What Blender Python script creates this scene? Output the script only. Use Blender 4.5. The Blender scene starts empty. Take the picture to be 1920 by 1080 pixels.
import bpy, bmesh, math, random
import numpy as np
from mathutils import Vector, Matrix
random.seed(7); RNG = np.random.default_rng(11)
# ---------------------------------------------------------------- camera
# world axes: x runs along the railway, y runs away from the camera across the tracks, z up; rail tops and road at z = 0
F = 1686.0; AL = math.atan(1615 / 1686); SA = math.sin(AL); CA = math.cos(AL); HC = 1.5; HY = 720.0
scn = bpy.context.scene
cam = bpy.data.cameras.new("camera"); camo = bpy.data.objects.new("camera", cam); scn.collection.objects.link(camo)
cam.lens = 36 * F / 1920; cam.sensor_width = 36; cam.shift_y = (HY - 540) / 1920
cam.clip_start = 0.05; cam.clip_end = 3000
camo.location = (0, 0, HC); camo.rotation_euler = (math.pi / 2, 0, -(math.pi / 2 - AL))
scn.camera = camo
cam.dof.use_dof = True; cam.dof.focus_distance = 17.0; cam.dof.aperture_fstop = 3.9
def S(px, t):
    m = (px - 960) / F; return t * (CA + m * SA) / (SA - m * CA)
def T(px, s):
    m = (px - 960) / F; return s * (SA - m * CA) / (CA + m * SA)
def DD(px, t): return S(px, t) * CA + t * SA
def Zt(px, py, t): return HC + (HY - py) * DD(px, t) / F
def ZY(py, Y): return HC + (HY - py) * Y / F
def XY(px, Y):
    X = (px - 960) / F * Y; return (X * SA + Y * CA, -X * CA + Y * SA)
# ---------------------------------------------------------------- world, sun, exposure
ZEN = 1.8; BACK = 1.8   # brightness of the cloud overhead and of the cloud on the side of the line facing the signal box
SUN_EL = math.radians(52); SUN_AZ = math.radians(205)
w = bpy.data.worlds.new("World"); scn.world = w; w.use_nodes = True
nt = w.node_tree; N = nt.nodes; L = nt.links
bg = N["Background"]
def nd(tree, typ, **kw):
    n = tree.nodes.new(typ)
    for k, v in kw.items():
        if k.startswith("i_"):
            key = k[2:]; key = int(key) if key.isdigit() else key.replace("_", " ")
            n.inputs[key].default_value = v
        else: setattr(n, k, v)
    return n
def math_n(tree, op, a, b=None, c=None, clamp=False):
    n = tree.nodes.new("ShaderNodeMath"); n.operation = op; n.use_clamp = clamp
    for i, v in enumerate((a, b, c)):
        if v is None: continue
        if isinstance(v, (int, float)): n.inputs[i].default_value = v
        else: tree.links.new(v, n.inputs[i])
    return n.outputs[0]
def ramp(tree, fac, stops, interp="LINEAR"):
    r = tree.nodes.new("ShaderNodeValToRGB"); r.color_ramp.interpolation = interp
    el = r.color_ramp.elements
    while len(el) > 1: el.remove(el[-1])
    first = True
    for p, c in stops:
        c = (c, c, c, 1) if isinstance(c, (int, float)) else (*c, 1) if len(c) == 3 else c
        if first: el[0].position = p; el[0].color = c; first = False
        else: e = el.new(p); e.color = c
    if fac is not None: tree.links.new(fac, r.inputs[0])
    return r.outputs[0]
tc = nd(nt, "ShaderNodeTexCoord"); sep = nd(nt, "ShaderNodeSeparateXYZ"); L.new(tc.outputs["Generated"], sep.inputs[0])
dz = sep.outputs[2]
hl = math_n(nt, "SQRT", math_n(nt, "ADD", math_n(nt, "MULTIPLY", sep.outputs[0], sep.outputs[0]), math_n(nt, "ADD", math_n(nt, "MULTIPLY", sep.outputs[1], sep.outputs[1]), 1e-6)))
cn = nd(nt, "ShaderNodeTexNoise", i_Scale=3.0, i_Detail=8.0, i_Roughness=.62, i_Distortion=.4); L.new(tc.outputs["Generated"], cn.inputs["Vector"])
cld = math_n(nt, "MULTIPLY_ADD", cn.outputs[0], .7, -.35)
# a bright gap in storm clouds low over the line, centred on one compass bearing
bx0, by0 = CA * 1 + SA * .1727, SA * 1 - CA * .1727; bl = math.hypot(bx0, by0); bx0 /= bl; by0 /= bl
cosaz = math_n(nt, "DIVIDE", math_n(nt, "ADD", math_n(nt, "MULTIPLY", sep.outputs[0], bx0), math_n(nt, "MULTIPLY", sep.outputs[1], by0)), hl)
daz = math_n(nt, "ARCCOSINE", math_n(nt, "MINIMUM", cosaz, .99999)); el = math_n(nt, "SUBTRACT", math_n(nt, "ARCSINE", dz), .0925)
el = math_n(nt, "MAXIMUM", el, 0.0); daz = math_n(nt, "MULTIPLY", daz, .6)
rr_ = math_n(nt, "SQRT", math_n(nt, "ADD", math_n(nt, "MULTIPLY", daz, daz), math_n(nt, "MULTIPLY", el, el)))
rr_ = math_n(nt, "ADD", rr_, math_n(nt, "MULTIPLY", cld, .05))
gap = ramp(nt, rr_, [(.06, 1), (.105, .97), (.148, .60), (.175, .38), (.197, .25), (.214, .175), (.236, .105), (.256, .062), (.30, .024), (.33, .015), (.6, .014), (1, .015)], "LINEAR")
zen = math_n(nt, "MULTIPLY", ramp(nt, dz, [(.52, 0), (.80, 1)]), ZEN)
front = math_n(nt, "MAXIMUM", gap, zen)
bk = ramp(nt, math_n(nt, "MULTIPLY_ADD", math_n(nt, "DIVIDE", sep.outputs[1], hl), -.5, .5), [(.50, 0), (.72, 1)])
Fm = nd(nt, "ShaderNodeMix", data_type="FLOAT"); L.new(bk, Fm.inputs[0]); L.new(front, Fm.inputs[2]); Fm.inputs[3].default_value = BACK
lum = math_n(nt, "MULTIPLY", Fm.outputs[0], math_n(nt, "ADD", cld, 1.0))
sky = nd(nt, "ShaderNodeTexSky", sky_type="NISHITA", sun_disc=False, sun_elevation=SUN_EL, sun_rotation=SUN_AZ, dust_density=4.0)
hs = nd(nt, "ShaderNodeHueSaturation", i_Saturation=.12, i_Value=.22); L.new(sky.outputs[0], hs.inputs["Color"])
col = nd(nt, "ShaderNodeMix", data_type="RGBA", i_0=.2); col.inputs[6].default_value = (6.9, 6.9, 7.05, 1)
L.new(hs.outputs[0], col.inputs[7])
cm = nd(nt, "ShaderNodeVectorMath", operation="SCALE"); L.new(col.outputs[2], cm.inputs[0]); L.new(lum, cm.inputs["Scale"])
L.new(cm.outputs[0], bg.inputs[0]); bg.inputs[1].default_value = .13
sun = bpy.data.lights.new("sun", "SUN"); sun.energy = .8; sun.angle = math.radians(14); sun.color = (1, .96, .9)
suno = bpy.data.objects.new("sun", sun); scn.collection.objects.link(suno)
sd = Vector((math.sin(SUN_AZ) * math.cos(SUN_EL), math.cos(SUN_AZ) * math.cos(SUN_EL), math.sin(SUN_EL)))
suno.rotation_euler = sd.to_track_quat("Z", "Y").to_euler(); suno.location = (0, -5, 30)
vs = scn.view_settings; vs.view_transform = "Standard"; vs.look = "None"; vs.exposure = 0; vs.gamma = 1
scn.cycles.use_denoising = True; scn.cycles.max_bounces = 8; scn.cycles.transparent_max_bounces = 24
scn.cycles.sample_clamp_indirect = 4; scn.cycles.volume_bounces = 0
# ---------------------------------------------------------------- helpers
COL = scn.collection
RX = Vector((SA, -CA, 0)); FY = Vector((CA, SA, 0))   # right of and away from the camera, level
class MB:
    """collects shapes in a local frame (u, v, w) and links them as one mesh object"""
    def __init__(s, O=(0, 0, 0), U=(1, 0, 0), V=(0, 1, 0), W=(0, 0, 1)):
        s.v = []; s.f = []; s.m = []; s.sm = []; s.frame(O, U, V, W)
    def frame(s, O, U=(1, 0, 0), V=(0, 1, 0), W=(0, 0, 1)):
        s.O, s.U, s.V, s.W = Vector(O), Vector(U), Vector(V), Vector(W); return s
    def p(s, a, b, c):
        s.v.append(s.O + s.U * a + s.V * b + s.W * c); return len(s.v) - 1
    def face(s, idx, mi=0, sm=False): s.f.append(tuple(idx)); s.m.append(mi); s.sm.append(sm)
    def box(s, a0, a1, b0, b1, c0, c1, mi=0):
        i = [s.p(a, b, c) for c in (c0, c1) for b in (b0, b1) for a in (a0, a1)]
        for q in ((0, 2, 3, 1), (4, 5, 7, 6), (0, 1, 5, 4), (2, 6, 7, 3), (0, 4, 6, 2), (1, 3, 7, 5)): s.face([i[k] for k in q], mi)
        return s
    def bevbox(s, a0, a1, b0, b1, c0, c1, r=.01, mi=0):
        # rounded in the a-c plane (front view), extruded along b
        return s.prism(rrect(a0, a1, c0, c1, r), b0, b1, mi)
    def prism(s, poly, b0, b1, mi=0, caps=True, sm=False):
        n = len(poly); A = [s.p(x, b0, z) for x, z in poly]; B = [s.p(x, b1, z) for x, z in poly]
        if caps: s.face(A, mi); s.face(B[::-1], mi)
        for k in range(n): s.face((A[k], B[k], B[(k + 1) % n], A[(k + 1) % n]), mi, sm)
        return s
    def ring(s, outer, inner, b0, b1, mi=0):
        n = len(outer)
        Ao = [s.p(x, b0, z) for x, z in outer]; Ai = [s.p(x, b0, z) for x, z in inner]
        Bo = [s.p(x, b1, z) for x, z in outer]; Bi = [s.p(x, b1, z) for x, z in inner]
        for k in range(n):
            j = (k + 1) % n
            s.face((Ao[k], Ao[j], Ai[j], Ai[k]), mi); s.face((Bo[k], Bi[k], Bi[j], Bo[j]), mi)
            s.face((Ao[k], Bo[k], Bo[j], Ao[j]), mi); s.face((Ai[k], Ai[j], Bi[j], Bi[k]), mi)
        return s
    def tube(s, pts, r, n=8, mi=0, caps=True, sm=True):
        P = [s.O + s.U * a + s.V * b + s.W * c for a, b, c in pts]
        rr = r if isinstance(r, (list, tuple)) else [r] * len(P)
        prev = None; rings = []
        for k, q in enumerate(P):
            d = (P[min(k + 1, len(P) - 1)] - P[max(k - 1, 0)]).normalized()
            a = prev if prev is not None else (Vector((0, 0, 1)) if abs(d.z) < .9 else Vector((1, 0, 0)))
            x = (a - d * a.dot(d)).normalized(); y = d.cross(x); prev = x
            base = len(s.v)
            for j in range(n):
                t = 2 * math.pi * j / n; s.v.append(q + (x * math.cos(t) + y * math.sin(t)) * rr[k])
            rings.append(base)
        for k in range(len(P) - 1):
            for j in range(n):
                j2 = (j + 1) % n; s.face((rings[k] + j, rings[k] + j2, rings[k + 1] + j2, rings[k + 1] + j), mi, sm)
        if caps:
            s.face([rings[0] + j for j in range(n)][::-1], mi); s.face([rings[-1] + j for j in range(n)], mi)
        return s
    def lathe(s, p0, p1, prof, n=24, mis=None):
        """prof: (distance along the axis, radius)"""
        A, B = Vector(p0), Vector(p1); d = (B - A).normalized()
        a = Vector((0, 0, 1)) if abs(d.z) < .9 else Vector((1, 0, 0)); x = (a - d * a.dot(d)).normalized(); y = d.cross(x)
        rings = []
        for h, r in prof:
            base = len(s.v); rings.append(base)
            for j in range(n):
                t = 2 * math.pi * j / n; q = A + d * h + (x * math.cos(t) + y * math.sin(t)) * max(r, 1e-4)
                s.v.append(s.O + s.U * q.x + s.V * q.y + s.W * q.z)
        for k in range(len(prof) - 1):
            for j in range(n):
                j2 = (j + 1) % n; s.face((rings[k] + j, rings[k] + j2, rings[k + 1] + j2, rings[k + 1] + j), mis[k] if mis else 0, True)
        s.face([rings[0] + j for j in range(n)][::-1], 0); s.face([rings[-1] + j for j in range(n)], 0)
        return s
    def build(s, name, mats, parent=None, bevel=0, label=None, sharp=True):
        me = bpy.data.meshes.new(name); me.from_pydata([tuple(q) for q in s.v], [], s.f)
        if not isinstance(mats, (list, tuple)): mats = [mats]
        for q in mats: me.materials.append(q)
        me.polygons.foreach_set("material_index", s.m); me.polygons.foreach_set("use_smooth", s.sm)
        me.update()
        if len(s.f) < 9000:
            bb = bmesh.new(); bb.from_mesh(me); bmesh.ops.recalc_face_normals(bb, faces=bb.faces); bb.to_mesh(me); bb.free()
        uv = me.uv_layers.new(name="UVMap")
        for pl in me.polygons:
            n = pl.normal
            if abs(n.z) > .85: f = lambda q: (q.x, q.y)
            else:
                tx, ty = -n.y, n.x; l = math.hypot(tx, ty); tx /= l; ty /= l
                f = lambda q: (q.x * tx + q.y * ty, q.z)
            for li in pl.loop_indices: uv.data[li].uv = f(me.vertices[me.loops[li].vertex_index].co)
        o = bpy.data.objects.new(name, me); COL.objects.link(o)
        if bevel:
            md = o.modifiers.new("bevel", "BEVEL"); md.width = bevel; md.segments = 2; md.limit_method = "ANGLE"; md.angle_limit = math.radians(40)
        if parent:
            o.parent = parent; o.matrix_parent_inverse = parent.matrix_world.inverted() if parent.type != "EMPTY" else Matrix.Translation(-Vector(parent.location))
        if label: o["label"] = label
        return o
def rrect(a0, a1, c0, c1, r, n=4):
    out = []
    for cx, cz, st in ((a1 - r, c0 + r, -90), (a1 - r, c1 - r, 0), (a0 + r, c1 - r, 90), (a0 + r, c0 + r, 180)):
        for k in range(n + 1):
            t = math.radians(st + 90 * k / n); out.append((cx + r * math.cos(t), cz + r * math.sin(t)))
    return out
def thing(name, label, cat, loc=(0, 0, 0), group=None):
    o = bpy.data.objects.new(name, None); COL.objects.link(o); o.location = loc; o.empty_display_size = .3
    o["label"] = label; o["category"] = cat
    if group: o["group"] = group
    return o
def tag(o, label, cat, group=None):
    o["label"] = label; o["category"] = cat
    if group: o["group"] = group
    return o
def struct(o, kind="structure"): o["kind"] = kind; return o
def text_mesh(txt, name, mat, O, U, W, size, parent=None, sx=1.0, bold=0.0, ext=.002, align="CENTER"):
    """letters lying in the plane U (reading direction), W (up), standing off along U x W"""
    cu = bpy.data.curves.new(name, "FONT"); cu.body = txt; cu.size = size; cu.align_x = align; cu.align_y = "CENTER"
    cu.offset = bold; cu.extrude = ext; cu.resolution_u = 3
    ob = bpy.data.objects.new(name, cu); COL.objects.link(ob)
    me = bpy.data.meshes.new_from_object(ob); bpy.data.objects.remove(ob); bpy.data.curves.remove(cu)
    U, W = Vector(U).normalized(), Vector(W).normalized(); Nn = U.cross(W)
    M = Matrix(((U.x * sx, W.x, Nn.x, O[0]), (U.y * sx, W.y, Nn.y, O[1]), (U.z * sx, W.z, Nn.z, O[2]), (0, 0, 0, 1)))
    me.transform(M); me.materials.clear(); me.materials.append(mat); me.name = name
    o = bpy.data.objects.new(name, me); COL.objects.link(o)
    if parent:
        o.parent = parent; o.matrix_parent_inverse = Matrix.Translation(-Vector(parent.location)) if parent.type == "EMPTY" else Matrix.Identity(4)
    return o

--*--

■ **Given exercise**: Pick out the lines above containing the word "scene", then copy them.

■ **Solution for this exercise**:
What Blender Python script creates this scene? Output the script only. Use Blender 4.5. The Blender scene starts empty. Take the picture to be 1920 by 1080 pixels.
scn = bpy.context.scene